Associated with the Connecticut Impressionists, David Walkley was a significant figure in the New York and New England art scenes, exhibiting with Frank Benson, Cecilia Beaux, Edmund Tarbell, Charles Courtney Curran. He was a colleague of Henry Ranger, J. Eliot Enneking, and Charles Harold Davis. The paintings are part of a private collection belonging to the artist's granddaughter, a Rhode Island resident, and include oil sketches, portraits, genre studies, and landscapes around Mystic, Connecticut and Holland. In his portraits of Dutch country people Walkley's sensitivity is evident and it comes as no surprise to learn that he sometimes supported himself on portrait commissions.
Born in Ohio, Walkley was a descendant of Connecticut settlers; Walkley Hill in Haddam was named after the family. He studied at the Pennsylvania Academy of Fine Arts in Philadelphia and in Paris at the Academie Mosler and the Academie Julian with Boulanger and Lefebvre. He was head of life design classes at the Pittsburgh School of Design but left to paint full-time in New York City, where he continued to study at the Art Students’ League with William Merritt Chase. In New York he met his future wife, Alice May Remington, who was one of his students. Seeking a suitable place to raise a family, the Walkleys sampled country life in the Connecticut towns of Cos Cob, Falls Village, and New London before settling in Mystic. Many of the paintings Walkley did in Mystic feature his young daughters, who frequently modeled for him from childhood to early adulthood. But Walkley's work often took him to Europe, leaving May and his daughters at home. One of his favorite countries was Holland, a destination shared by many American artists who considered the Netherlands "the artistic paradise of the old world."
Walkley's Impressionistic works of young women in dappled woods recall the style of Frieseke, Ritman and other American Impressionists. It is difficult to appreciate now how risky it was at the turn of the 20th century for an American artist to paint in the Impressionist style, which was widely reviled and ridiculed. But Walkley's work seemed to satisfy American critics and he enjoyed many successful exhibits.
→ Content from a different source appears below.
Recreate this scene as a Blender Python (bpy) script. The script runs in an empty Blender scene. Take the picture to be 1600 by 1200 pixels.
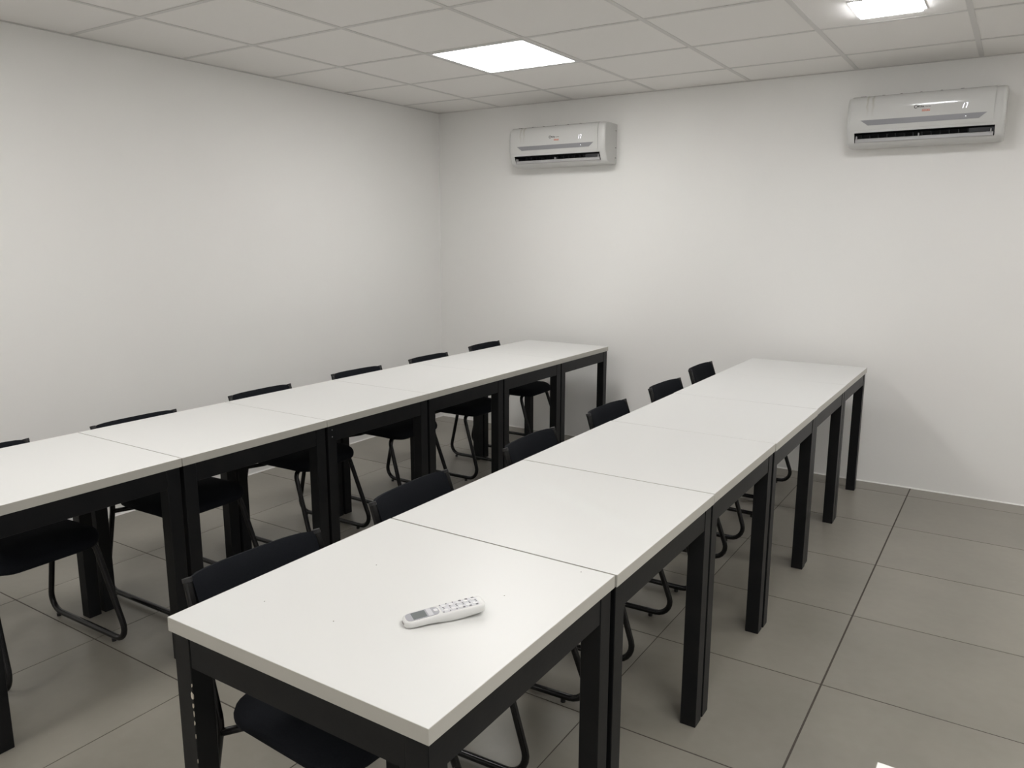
import bpy, bmesh, math, random
from mathutils import Vector, Matrix

S = bpy.context.scene
COL = S.collection

# ------------------------------------------------------------------ camera
YAW, PITCH, ROLL, FPX = 0.5722313, -0.1864244, 0.0018667, 1220.82
CAM = Vector((4.033467, -5.173211, 1.50962))
cy, sy = math.cos(YAW), math.sin(YAW)
fwd = Vector((-sy * math.cos(PITCH), cy * math.cos(PITCH), math.sin(PITCH)))
right = Vector((cy, sy, 0.0))
up = right.cross(fwd)
r2 = right * math.cos(ROLL) + up * math.sin(ROLL)
u2 = up * math.cos(ROLL) - right * math.sin(ROLL)
cam_data = bpy.data.cameras.new('camera')
cam_data.sensor_fit = 'HORIZONTAL'
cam_data.sensor_width = 36.0
cam_data.lens = 36.0 * FPX / 1600.0
cam_data.clip_start = 0.05
cam = bpy.data.objects.new('camera', cam_data)
m = Matrix.Identity(4)
for i in range(3):
    m[i][0] = r2[i]; m[i][1] = u2[i]; m[i][2] = -fwd[i]; m[i][3] = CAM[i]
cam.matrix_world = m
COL.objects.link(cam)
S.camera = cam

# ------------------------------------------------------------------ light and exposure
PANEL_STRENGTH = 19.5       # emission of the ceiling panels
SMALL_STRENGTH = 38.0
world = bpy.data.worlds.new('world'); S.world = world
world.use_nodes = True
bg = world.node_tree.nodes['Background']
bg.inputs[0].default_value = (0.9, 0.95, 1.0, 1); bg.inputs[1].default_value = 0.05
S.view_settings.view_transform = 'Standard'
S.view_settings.look = 'None'
S.view_settings.exposure = 0.0
S.view_settings.gamma = 1.0
S.view_settings.use_curve_mapping = False

# ------------------------------------------------------------------ room measures
H = 2.4731                      # ceiling height
RX, RY = 6.30, -6.95            # right wall x, rear wall y
TW = 0.75                       # table height
CX, PX, CYY, PY = 0.5947, 0.6290, 0.4453, 0.6195      # ceiling grid
FX, FPX_, FY, FPY = 0.613, 0.598, -0.170, 0.5925      # floor joints

# ------------------------------------------------------------------ materials
def mat(name, color, rough=0.5, spec=0.5, metal=0.0, emit=None, strength=0.0,
        noise=None, bump=None, coat=0.0):
    mt = bpy.data.materials.new(name); mt.use_nodes = True
    nt = mt.node_tree; b = nt.nodes['Principled BSDF']
    b.inputs['Base Color'].default_value = (*color, 1)
    b.inputs['Roughness'].default_value = rough
    b.inputs['Specular IOR Level'].default_value = spec
    b.inputs['Metallic'].default_value = metal
    if coat: b.inputs['Coat Weight'].default_value = coat
    if emit:
        b.inputs['Emission Color'].default_value = (*emit, 1)
        b.inputs['Emission Strength'].default_value = strength
    tc = nt.nodes.new('ShaderNodeTexCoord')
    if noise:                       # (scale, amount, detail, second colour)
        sc, lo, hi, det, c2 = noise
        n = nt.nodes.new('ShaderNodeTexNoise')
        n.inputs['Scale'].default_value = sc; n.inputs['Detail'].default_value = det
        r = nt.nodes.new('ShaderNodeMapRange')
        r.inputs['From Min'].default_value = lo; r.inputs['From Max'].default_value = hi
        mx = nt.nodes.new('ShaderNodeMix'); mx.data_type = 'RGBA'
        mx.inputs['A'].default_value = (*color, 1); mx.inputs['B'].default_value = (*c2, 1)
        nt.links.new(tc.outputs['Object'], n.inputs['Vector'])
        nt.links.new(n.outputs['Fac'], r.inputs['Value'])
        nt.links.new(r.outputs['Result'], mx.inputs['Factor'])
        nt.links.new(mx.outputs['Result'], b.inputs['Base Color'])
    if bump:
        sc, st, dist = bump
        n = nt.nodes.new('ShaderNodeTexNoise')
        n.inputs['Scale'].default_value = sc; n.inputs['Detail'].default_value = 4
        bp = nt.nodes.new('ShaderNodeBump')
        bp.inputs['Strength'].default_value = st; bp.inputs['Distance'].default_value = dist
        nt.links.new(tc.outputs['Object'], n.inputs['Vector'])
        nt.links.new(n.outputs['Fac'], bp.inputs['Height'])
        nt.links.new(bp.outputs['Normal'], b.inputs['Normal'])
    return mt

M = {}
M['wall'] = mat('wall_paint', (0.835, 0.83, 0.81), 0.55, 0.3, noise=(0.9, 0.35, 0.75, 3, (0.825, 0.812, 0.795)), bump=(60, 0.08, 0.002))
M['caulk'] = mat('white_caulk', (0.80, 0.79, 0.77), 0.5)
M['tile'] = mat('ceiling_tile_vinyl', (0.87, 0.85, 0.825), 0.6, 0.3, noise=(1.1, 0.35, 0.7, 2, (0.86, 0.84, 0.81)), bump=(240, 0.10, 0.001))
M['tee'] = mat('grid_bar_enamel', (0.68, 0.665, 0.645), 0.45, 0.4)
M['plenum'] = mat('plenum_dark', (0.10, 0.10, 0.10), 0.9)
M['grout'] = mat('floor_grout', (0.062, 0.052, 0.043), 0.85)
M['top'] = mat('white_melamine', (0.655, 0.655, 0.642), 0.33, 0.15, bump=(350, 0.03, 0.0005))
M['edge'] = mat('white_edge_band', (0.47, 0.457, 0.415), 0.35, 0.4)
M['leg'] = mat('black_painted_wood', (0.0050, 0.0056, 0.0066), 0.42, 0.24, noise=(9, 0.4, 0.7, 4, (0.0085, 0.0085, 0.009)), bump=(50, 0.12, 0.002))
M['chip'] = mat('chipped_paint', (0.55, 0.50, 0.42), 0.7)
M['tube'] = mat('black_enamel_tube', (0.0055, 0.0055, 0.006), 0.25, 0.38)
M['fabric'] = mat('navy_black_fabric', (0.0062, 0.0072, 0.0095), 0.92, 0.12, noise=(260, 0.3, 0.7, 2, (0.009, 0.010, 0.013)), bump=(700, 0.35, 0.001))
M['plastic'] = mat('black_plastic', (0.007, 0.007, 0.008), 0.5)
M['steel'] = mat('screw_steel', (0.55, 0.55, 0.55), 0.3, metal=1.0)
M['ac_white'] = mat('aircon_white_plastic', (0.62, 0.62, 0.605), 0.30, 0.5)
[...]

While some critics conceded that "Mr. Walkley inclines toward the French school, a modified impressionism." Others celebrated his "rich... color and... dash and impressionism that suggest a rapid sketch at one sitting." As one critic declared, "Mr. Walkley is too clever a man to carry his ideas to the extremes attained by some of the fanatics of his profession. The whole Walkley collection is extremely varied character; beautiful, clear, sunlit skies standing side by side with suggestions of tempest and gloomy night."